Sidney Crosby has apparently seen the video of George Floyd’s death. So too has Justin Bieber, Katie Couric, Ashton Kutcher, and other notable white people.

I have not seen it. Bearing witness to Black life only when it ends in a death is a white tradition. It is lynching, but now it is digital.

White people, statistically less likely to be in diverse friend groups and more likely to know only other white people, have been searching for the language for this moment, and have been reaching out for the much-coveted Black Friend (of “well, my Black Friend says it” fame). Stuck at home with nothing but the news, they’ve been called to do something, anything. So they’ve sent messages, DMs, texts, e-mails and more.

These stories are meant to tell me who they are: a good person who is on my side. But what white people never mention in their anecdotes is what they have done. It’s because, in every instance, they have done nothing. They witnessed racism and reported back to me, seemingly the stenographer of racism.

In Policing Black Lives, author and activist Robyn Maynard notes that, in Ontario, Black communities fought until the 1960s for the end of blackface minstrel shows that churches held as fundraisers.

White histories are silent on how their communities went to a house of prayer, mocked Black people, had a good time and went home.

Ryerson University professor Dr. Cheryl Thompson has been collecting evidence of blackface in Canada since 2012: flyers, pamphlets, photos, and more – a veritable library of racism.

I asked Dr. Thompson about the cultural silence on blackface. When older Canadians tell her about seeing these minstrel shows in their communities, she says, “They never remember the Black people.”

Their descendants are similarly silent, she says, often not wanting to give her their names or talk about this poisoned treasure. “The extent of white shame is rampant, and the problem with shame is that it doesn’t allow you to heal and to move forward.”

When white people confess that they have seen racism, they are simultaneously denying their presence as witnesses and, crucially, as actors.

Pressed into racial sacramental service, usually with a cocktail instead of a crucifix, the story begs a response.

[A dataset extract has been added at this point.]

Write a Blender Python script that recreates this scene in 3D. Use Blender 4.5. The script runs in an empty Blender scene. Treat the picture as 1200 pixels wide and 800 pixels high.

If they tell me a story, then I gotta tell them one of mine. If the father of a colleague makes a joke about the N-word, surely I have been called one. Please, they ask, can I have one more?

We are asked, in every space and in corporate media (like this paper), to unfurl our traumas. The racial violence isn’t enough on its own; we must testify that it has had the desired result, and to give what has already been taken.

The white extractive instinct built Canada, of course, dropping national parks and cottage towns on lands where nations and cultures had thrived without them. But Canada doesn’t know quite what to do about Black people, except knowing that it does not want them here. Even in this moment, we cannot be the subject, even as we die. And the frequent killer – policing – cannot be named. There is death, grieving, and no one is to blame.

No one ever seems to have committed the act of racism, but racism did happen – it is apparently a racism without racists. Justin Bieber who was free with the n-word once is an anti-racism advocate. No hockey player has ever committed racism, but Black hockey players have experienced it. Systemic racism is not real, depending on which day it is.

It is the perpetual dawn of white innocence. But as James Baldwin wrote, it is the innocence which constitutes the crime.

In Canada, being Black is akin to being the student of a teacher who always calls you by the name of the other Black kid in school. We will always know white people, their histories, frailties and lives in a way they do not know, have chosen not to know, have opted to not hear, have willingly distorted, have taken away, have denied taking away and have truly not tried to know us. It’s an imbalance that, at this point, feels like a commitment.

There is in the storytelling one more white ritual: asking forgiveness, insisting on absolution. (In the hours between the blackface scandal breaking, the Prime Minister called a number of Black, Indigenous and racialized people to personally apologize.) This week, in text messages, e-mails, workroom chats, it’s been wild, to say the least.

Don’t get me wrong. I like white people, many are my close friends. And the innovations that white people have made in cheese are Nobel Prize-worthy.

But after this moment is done, when the work continues, can white people be trusted to ensure justice? I’m sure you will say yes, and I hope you mean it.

As the stories and the confessions I hear have revealed, there is always one last white tradition: the broken promise.